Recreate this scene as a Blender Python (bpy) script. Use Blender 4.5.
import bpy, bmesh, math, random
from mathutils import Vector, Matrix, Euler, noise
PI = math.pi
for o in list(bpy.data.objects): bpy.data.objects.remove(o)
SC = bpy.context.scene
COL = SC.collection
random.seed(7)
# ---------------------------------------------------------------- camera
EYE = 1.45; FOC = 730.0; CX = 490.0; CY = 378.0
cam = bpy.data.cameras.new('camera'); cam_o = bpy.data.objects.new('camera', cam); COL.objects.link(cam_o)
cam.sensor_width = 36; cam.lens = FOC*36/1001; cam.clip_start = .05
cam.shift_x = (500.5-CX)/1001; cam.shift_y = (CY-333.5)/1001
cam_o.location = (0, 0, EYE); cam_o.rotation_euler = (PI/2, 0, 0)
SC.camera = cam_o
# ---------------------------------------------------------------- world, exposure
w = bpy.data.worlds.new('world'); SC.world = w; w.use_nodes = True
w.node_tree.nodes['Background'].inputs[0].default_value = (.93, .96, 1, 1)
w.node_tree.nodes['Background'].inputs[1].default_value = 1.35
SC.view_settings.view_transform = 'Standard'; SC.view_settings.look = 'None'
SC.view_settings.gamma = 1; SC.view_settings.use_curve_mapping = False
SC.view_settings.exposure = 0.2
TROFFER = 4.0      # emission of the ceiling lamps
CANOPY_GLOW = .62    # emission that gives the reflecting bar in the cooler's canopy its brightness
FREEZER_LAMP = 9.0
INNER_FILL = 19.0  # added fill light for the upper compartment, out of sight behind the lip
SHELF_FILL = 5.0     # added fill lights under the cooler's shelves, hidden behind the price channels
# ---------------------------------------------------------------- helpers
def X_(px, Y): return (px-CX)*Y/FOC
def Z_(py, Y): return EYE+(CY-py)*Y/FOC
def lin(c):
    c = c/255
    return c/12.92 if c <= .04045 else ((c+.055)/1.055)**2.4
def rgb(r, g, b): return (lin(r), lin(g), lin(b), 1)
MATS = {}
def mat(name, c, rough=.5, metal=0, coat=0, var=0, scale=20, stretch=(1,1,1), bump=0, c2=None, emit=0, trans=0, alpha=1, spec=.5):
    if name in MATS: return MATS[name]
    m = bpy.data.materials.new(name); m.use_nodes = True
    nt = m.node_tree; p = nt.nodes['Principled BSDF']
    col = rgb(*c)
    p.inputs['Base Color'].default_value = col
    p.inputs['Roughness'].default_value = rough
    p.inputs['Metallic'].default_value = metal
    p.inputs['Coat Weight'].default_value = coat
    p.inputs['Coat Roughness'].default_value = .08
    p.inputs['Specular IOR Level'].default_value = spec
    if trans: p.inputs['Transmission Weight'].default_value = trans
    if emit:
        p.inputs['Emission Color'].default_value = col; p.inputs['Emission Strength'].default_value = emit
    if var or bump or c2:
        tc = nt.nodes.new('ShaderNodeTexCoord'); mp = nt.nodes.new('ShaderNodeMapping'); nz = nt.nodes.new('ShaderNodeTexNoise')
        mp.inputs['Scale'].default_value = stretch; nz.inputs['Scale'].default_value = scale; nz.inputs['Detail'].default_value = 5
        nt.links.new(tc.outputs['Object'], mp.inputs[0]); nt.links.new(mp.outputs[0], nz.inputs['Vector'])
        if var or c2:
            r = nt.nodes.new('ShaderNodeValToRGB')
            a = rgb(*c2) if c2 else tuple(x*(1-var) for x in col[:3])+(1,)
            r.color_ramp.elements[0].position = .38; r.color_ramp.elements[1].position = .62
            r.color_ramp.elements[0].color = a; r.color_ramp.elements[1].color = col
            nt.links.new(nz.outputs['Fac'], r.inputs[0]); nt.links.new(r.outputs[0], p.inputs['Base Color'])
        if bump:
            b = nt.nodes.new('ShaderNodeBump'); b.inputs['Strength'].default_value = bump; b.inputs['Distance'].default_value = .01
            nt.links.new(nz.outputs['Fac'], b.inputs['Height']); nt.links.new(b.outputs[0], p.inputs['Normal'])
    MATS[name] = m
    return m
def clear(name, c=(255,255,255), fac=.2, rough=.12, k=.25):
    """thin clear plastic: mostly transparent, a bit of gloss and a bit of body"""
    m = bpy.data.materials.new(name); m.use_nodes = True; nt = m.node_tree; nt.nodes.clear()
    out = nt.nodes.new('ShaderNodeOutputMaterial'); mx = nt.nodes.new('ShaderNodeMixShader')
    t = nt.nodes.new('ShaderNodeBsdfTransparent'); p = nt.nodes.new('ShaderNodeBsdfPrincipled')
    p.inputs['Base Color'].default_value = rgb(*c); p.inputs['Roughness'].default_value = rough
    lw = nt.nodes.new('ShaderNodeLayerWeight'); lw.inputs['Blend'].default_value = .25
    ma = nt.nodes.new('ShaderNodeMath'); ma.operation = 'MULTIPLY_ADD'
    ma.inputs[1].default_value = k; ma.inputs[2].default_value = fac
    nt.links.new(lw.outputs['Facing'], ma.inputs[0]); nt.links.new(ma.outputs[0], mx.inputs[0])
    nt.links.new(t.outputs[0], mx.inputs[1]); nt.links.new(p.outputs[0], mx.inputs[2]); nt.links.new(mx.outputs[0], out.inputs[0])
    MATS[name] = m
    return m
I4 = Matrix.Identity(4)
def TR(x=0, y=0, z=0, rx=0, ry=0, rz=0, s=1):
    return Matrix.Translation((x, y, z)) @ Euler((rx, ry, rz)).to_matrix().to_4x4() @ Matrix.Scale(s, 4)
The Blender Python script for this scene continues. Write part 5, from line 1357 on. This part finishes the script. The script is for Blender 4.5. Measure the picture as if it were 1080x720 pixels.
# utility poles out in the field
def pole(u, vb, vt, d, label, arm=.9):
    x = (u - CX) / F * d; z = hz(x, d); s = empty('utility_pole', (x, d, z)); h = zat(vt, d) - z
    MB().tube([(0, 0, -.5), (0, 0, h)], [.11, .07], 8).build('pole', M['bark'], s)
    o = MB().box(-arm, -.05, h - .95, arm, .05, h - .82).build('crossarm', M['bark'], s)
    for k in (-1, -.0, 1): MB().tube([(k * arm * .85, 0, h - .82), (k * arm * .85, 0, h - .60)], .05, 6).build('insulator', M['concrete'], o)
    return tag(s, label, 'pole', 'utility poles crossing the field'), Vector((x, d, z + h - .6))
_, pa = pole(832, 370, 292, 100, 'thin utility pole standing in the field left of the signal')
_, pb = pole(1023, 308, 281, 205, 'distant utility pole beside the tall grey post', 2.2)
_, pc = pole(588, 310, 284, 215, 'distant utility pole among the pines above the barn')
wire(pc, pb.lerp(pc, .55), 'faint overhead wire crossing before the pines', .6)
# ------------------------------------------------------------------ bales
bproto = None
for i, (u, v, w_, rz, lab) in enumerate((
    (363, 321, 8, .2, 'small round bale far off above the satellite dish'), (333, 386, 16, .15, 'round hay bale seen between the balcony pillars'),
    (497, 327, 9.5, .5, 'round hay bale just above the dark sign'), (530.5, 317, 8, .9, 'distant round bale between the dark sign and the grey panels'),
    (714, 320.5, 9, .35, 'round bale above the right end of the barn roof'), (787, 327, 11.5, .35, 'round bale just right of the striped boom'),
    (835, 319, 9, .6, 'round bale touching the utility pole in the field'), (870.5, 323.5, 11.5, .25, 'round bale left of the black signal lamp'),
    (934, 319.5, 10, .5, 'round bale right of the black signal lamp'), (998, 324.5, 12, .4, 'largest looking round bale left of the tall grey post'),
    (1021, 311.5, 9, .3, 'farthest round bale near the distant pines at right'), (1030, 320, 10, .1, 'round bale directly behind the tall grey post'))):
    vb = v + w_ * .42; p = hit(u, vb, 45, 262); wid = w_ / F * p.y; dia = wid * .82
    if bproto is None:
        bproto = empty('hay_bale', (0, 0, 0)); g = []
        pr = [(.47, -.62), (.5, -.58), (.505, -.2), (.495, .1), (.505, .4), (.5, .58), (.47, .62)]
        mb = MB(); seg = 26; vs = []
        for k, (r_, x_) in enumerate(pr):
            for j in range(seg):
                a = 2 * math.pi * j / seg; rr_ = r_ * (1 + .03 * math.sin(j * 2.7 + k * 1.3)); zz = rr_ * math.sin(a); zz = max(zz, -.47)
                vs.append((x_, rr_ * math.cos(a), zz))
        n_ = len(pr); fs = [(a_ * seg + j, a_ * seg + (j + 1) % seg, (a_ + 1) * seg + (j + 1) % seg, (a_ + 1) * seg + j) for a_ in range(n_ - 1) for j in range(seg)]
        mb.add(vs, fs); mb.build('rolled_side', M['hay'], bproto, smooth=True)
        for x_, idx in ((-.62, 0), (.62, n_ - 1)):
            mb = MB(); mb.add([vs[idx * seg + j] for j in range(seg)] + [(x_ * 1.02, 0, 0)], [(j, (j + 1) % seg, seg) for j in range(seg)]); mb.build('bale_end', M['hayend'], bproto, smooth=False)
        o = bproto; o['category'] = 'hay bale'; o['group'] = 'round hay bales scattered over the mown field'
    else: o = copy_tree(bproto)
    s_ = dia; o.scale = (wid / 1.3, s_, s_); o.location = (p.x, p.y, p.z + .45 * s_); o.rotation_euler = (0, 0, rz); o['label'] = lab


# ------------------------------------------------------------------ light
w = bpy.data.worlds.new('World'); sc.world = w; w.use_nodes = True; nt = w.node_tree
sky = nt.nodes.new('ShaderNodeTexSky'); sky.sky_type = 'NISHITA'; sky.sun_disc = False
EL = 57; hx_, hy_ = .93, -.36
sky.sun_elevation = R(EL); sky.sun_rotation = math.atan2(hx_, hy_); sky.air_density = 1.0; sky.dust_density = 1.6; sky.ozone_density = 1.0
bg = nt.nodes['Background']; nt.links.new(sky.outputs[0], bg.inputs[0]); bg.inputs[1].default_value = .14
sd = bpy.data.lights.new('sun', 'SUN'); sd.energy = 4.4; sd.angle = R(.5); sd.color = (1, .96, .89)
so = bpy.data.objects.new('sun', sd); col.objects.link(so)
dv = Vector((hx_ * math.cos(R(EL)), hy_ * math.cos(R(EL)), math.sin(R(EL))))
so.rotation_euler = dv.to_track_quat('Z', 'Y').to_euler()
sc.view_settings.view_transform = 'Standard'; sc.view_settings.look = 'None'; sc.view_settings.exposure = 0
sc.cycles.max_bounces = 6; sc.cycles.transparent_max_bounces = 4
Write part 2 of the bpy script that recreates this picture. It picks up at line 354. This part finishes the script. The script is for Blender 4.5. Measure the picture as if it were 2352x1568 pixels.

|---|

• EXERCISE
Identify every line where the string "Write" appears.

• FINISHED TASK
The Blender Python script for this scene continues. Write part 5, from line 1357 on. This part finishes the script. The script is for Blender 4.5. Measure the picture as if it were 1080x720 pixels.
Write part 2 of the bpy script that recreates this picture. It picks up at line 354. This part finishes the script. The script is for Blender 4.5. Measure the picture as if it were 2352x1568 pixels.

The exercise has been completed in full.